For some, this has already happened with the current Pope’s activism and imprecise language that is twisted and turned by the media, but here we have an implication of cover-ups that reaches all the way to their Pope.  God is revealing a false trust and such revelation will be handled in many various ways among Roman Catholics.  Some Roman Catholics may actually be seeking answers in the face of the situation and Lutherans are well situated to give an answer for the hope that is in us.

What can we as Lutherans do in this case?  We can be who God baptized us to be as Lutherans.  This means we can pray for those who are having their idol of the Pope ripped from them.  God has both commanded us to pray and promised to hear our prayers.  This means that we can pray for opportunities to speak the hope that is within us, to remind them of the God who has so loved them by becoming incarnate, fulfilling the law of God, suffering a complete and final atoning sacrifice for them, risen from the dead for our justification, and has given His Word of both Law and Gospel to go out through the world.
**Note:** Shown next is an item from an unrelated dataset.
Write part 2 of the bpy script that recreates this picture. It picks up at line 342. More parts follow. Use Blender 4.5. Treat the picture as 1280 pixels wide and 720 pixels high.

We can brush up on the Lutheran Confessions (Augsburg, Smalcald, and the Treatise to be precise) and what they say about the differences between us and Rome so that we can talk to Roman Catholics who have questions about the faith.  We can learn for ourselves why it is we have married clergy and why marriage is a blessing and good thing in the face of the world’s evil perversions of it.  We can, while holding fast to our confession that the Papacy is the very Antichrist, express compassion for those who have been under his dreadful rule.  We can bring them the inexpressible joy and freedom that only the pure Gospel can give.

We can brush up on the ways in which the Roman Catholic Church tries to inoculate its members against Lutheranism with lies and slander against Dr. Luther or accusations about our churches (antinomians, licentiousness).  We should never forget in all of this that the only thing which will show them the truth, however, is the very Word of God.

We can worship as Lutherans worship.  We can use our catholic liturgy and traditions meant to uphold the pure preaching of the Gospel and right administration of the Sacraments.  We can show ourselves as heirs of not only the Reformation but also of true catholicity.  Our worship exemplifies the doctrine that God has given to us after removing our idols.  Our worship provides the pure Gospel our Roman Catholic neighbors need.

We can get our own household of faith in order.  Sins of the nature of what is being reported of the Roman Catholic Priests are not unique to Rome.  What stance do we have on the abuse of pastoral authority?  How firm is our ecclesiastical supervision on these matters?  What do we believe about fitness for office?  What admissions policies do we have at our seminaries for those who exhibit perversions that lead to this abuse?  How do we safeguard the blessing of the Divine Call, the Office of the Ministry, and also the care of souls dearly baptized of Christ?  What spiritual care can pastors provide for those who have been so shamefully treated by such wolves in shepherd’s clothing?  How can hearers help one another bear one another’s burdens in love and patience?  What does that look like?  How can congregations build up appropriate guidelines or policies to try to protect both pastors and hearers?

These are just some starting points.  As Lutherans, it may be a good time to discuss what we can do to help others since God is breaking down idolatry all around us (as he constantly does within us as well).